The "You gotta feel sorry  :( for Jack" thread


You gotta feel sorry  :( for Jack for never having things go his way - not with shooting coyotes, not with getting soup (no more beans, not with Ennis - well not the way he wanted anyways, not with bull riding ($2,000 a year), not with his relationship with his dad "Christ, he licked the stuffin out a me, knocked me down on the bathroom floor, whipped me with his belt... No way to get it right with him after that.", ... well you get the idea.)


 :(

moremojo:
You gotta feel sorry for Jack when he is rebuffed by Jimbo the rodeo clown. Jack is so vulnerable and naive here, wearing his tender heart on his sleeve as always, and I really feel for him when Jimbo gives him the cold shoulder.

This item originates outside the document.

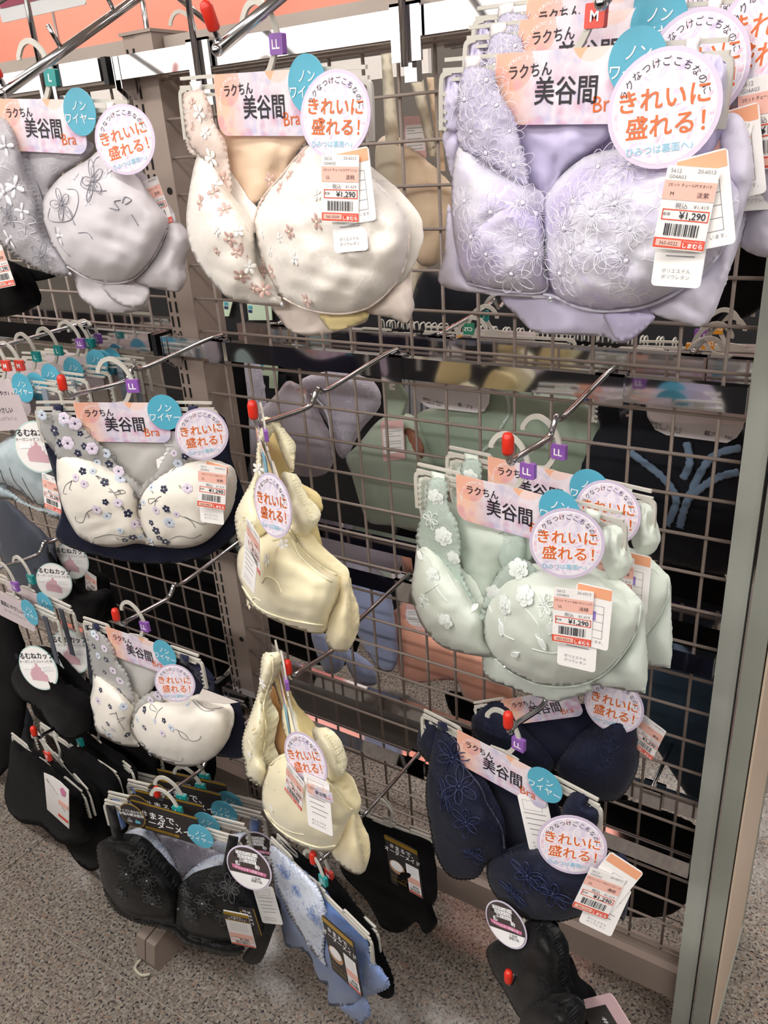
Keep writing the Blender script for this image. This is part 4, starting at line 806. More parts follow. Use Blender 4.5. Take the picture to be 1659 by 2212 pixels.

I also always worry for his safety when Jimbo goes over to his pool-playing buddies, as if to say to them, "I gotta tell you about this weird guy over at the bar..."--this tense moment foreshadows Jack's possible murder later in the story.

Lynne:
You've gotta feel sorry for Jack when his in-laws visit after Bobby is born.  He smiles at Lureen and there's love in his eyes for his child, but he feels excluded from their little circle and is belittled by father-in-law.  Breaks my heart, that.

Toast:
You gotta feel sorry for Jack as he and Ennis say "goodbye" after they come down from Brokeback.
He tries to get Ennis to commit to return next year, kind of invites him to come up to his daddy's ranch, but fears the best he can hope for is life in the army.

so sad.

TJ:

--- Quote from: Lynne on April 25, 2006, 10:00:00 pm ---You've gotta feel sorry for Jack when his in-laws visit after Bobby is born.  He smiles at Lureen and there's love in his eyes for his child, but he feels excluded from their little circle and is belittled by father-in-law.  Breaks my heart, that.

--- End quote ---

What makes it even worse is that Lureen's parents take control when they go into Jack's master bedroom in his house. In the movie, in the hallway is the picture of a horse with two contest ribbons inside the frame.

All of that stuff that happens in Texas with Lureen's parents is not in the original short story.

I feel sorry for the screenplay/movie Jack having to work for a man who hated his guts in the first place. Annie Proulx's Jack never works for the farm and equipment company until after Lureen's (no-name) father dies.